November 28, 2005

Passage of the Day: Mark Steyn on Hollywood’s Financial Funk

As usual, he nails it:

Say what you like about those Hollywood writers of the ’30s and ’40s, but they were serious lefties. Their successors are mostly poseurs loudly trumpeting their courageous ”dissent” while paralyzed into inanity. This year’s Sean Penn thriller, ”The Interpreter,” was originally about Muslim terrorists blowing up a bus in New York. So, naturally, Hollywood called rewrite. And instead the bus got blown up by African terrorists from the little-known republic of Matobo. ”We didn’t want to encumber the film in politics in any way,” said Kevin Misher, the producer.

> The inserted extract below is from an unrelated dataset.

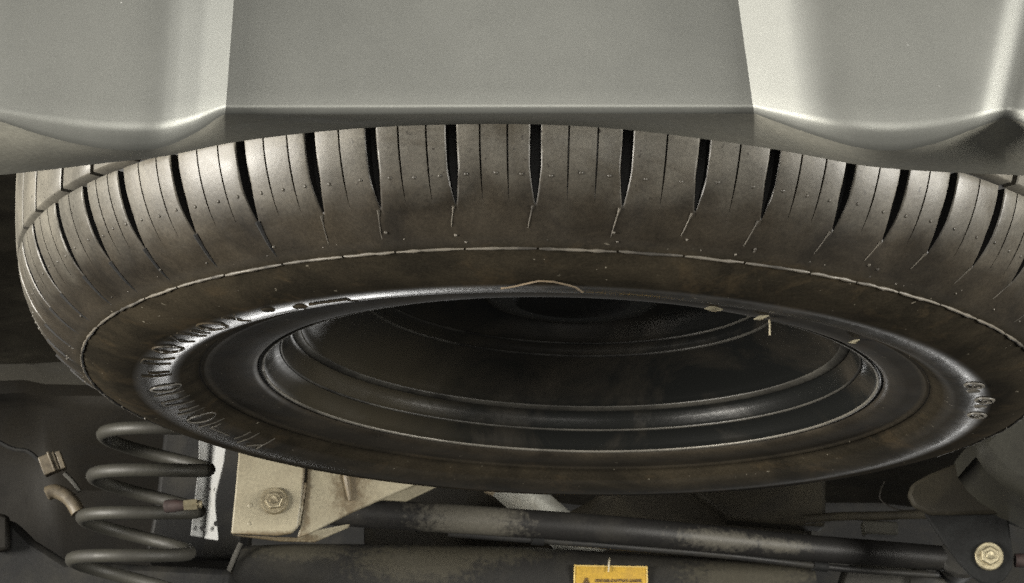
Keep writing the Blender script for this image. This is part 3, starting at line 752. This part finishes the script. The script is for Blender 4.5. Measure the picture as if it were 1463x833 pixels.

But being so perversely ”non-political” is itself a political act. If there were a dozen movies in which Tom Cruise kicked al-Qaida butt across the Hindu Kush, it would be reasonable to say, ”Hey, we’d rather deal with Matoban terrorism for a change.” But, when every movie goes out of its way to avoid being ”encumbered,” it starts to look like a pathology. And by the time Hollywood released this summer’s ”Stealth,” some studio exec must have panicked that, what with all this Bono/Live8 debt-relief business, it might look a bit Afrophobic to have any more Matoban terrorists. So ”Stealth” was a high-tech action thriller about USAF pilots zapping about the skies in which the bad guy is the plane.

That’s right: An unmanned computer-flown plane goes rogue and starts attacking things. The money shot is — stop me if this rings a vague bell — a big downtown skyscraper with a jet heading toward it. Only there are no terrorists aboard the jet. The jet itself is the terrorist.

This is the pitiful state Hollywood’s been reduced to. Safer not to have any bad guys. Let’s make the plane the bad guy. No wonder it’s 20th century Britlit — ”Harry Potter,” ”Lord of the Rings,” ”Narnia” — keeping those Monday morning numbers up. It’s Hollywood’s yarn-spinning that’s really out of focus, and in the end even home entertainment revenue won’t save a storytelling business that no longer knows how to tell any.